The more observant readers will note that I am missing a few of the "obvious" panels, namely the cargo fire door panel and stab trim panel. Whilst reproduction units are readily available, I'm loathe to purchase them preferring to wait; eventually I'll source OEM panels. Rome was not built in a day.

Panel Types

If you inspect any number of photographs, it will become apparent that not all aircraft have exactly the same type or number of panels installed to the pedestal. Obviously, there are the minimum requirements as established by the relevant safety board; however, after this has been satisfied it's at the discretion of the airline to what they order and install (and are willing to pay for...). It's not uncommon to find pedestals with new and old style panels, incandescent and LED backlighting, colour differences and panels located in different positions.

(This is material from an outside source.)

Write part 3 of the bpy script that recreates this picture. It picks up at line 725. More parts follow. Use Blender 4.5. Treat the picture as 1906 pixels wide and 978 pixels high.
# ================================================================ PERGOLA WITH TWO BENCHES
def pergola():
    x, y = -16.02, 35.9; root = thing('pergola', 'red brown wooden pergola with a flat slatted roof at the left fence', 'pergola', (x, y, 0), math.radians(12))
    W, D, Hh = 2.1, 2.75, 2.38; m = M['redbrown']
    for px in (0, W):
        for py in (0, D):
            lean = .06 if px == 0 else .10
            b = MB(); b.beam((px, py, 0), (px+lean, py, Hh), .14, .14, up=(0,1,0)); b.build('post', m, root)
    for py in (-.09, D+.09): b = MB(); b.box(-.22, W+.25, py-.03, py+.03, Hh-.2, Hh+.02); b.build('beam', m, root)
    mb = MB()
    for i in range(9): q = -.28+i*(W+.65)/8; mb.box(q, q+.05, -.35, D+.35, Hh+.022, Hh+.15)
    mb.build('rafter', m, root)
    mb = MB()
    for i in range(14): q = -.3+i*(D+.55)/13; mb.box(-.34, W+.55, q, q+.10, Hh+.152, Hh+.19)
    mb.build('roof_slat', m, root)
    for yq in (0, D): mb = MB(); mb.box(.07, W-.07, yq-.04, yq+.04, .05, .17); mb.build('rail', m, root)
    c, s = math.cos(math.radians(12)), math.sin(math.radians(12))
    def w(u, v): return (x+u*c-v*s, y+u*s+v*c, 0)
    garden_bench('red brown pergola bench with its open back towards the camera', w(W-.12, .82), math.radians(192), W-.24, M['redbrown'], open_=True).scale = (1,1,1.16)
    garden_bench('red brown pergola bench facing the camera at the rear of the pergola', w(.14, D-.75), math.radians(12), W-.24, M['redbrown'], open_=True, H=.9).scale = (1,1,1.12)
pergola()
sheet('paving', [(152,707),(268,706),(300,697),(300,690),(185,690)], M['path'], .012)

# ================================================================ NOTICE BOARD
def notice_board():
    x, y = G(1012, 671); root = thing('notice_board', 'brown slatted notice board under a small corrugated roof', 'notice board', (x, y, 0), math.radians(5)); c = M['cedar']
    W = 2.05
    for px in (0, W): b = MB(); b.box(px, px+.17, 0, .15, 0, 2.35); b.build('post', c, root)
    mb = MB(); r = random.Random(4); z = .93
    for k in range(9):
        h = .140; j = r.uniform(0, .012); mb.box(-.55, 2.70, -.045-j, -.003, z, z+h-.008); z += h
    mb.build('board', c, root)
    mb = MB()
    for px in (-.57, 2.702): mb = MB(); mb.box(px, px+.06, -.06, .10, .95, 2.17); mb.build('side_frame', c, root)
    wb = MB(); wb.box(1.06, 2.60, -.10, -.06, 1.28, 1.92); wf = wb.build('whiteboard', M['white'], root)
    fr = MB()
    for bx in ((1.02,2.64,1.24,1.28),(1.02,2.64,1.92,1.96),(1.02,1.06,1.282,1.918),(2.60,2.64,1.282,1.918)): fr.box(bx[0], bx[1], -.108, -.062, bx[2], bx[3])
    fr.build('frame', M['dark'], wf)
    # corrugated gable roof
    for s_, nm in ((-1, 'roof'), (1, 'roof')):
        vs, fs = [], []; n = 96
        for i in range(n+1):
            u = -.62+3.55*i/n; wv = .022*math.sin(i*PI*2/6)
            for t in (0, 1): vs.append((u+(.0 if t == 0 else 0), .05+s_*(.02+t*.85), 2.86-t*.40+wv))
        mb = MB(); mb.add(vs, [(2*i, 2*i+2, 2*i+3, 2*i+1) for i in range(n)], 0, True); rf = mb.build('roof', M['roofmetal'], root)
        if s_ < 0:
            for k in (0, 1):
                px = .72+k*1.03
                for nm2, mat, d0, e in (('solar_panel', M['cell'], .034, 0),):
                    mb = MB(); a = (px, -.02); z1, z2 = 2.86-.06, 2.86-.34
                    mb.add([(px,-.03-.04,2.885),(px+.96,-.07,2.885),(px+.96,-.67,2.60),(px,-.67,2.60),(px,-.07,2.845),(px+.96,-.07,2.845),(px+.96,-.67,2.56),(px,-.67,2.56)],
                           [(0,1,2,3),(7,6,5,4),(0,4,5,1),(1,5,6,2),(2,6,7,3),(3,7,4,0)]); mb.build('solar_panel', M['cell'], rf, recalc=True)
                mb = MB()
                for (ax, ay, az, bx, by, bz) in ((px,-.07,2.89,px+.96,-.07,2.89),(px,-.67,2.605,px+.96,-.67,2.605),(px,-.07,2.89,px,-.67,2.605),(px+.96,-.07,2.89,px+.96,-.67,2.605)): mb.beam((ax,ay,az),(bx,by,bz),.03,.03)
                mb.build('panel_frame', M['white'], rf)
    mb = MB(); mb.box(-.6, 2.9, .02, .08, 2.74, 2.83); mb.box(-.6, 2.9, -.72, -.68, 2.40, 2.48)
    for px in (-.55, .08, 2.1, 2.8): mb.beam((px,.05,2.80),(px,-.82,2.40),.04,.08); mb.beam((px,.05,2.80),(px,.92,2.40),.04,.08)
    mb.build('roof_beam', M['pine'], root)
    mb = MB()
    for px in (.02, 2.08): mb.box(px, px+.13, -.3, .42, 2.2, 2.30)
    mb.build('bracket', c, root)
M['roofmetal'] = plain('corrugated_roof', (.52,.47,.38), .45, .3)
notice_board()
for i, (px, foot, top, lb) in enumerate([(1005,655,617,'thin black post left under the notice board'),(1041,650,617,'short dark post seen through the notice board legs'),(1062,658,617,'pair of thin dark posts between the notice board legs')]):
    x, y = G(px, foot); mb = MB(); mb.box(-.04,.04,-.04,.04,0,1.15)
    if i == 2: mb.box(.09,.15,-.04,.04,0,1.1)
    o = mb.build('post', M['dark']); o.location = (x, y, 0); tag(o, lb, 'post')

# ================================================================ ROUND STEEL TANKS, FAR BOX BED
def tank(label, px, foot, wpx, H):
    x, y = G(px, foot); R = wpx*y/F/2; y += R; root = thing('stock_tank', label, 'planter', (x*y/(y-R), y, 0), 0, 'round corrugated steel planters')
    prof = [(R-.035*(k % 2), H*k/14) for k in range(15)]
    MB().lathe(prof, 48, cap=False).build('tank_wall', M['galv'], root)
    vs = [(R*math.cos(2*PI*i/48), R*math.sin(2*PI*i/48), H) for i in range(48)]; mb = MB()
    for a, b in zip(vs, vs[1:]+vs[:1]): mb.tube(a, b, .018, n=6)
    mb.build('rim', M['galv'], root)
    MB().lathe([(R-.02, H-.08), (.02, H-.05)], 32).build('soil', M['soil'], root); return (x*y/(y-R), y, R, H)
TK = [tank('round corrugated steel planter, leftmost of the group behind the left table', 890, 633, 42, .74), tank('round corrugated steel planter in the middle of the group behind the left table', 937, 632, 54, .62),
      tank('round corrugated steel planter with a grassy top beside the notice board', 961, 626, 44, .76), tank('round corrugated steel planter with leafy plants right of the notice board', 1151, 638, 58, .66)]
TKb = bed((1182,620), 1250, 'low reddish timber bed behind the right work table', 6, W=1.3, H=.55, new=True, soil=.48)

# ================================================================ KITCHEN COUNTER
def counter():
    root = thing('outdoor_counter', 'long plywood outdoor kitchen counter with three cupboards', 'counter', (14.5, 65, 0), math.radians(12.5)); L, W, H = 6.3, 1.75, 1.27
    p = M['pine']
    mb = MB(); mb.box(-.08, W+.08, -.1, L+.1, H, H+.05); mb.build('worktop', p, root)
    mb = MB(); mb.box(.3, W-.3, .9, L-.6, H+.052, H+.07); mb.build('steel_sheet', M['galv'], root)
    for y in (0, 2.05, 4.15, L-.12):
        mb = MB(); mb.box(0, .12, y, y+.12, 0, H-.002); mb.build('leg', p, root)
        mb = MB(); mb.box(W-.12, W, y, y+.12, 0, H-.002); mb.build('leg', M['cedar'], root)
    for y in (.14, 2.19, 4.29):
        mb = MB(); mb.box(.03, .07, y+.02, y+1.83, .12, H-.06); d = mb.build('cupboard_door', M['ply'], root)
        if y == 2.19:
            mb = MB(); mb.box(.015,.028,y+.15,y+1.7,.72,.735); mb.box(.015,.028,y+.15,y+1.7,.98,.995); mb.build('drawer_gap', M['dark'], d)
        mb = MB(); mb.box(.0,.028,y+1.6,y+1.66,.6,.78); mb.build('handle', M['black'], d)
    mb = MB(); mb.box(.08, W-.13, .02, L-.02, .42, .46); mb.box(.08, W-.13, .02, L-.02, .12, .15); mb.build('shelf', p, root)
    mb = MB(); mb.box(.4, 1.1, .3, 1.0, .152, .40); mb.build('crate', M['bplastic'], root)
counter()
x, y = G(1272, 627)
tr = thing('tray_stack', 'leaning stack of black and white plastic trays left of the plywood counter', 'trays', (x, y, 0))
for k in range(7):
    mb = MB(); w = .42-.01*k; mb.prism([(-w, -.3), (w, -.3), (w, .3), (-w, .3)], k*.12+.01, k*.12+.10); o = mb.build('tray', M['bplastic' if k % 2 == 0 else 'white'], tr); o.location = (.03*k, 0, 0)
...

oem 737-500 center pedestal telephone. although not next generation it completes the pedestal

Telephone Assembly

Purists will note that the telephone is not an NG style telephone and microphone. I have keep the original B737-500 series telephone and microphone as the pedestal looks a little bare without them attached.

If at some stage I find a NG communications assembly I'll switch them, but for the time being it will stay as it is.

Flight Testing - Replication

The throttle quadrant and center pedestal are more or less finished. The next few weeks will be spent testing the unit, it's functionality, and how well it meshes with ProSim737 in various scenarios. This process always takes an inordinate amount of time as there are many scenarios to examine, test and then replicate.

Replication is very important as, oddly, sometimes a function will work most times; however, will not work in certain circumstances. It's important to find these gremlins and fix them before moving onto the next level.

KIS - Keep It Simple

Although everything is relatively simple in design (OEM part connects to interface card then to ProSim737 software), once you begin to layer functions that are dependent on other functions working correctly, complexity can develop. It's important to note that the simulator is using over a dozen interface and relay cards, most mounted within the Interface Master Module (IMM) and wired to an assortment of OEM parts configured to operate with ProSim737's avionics suite.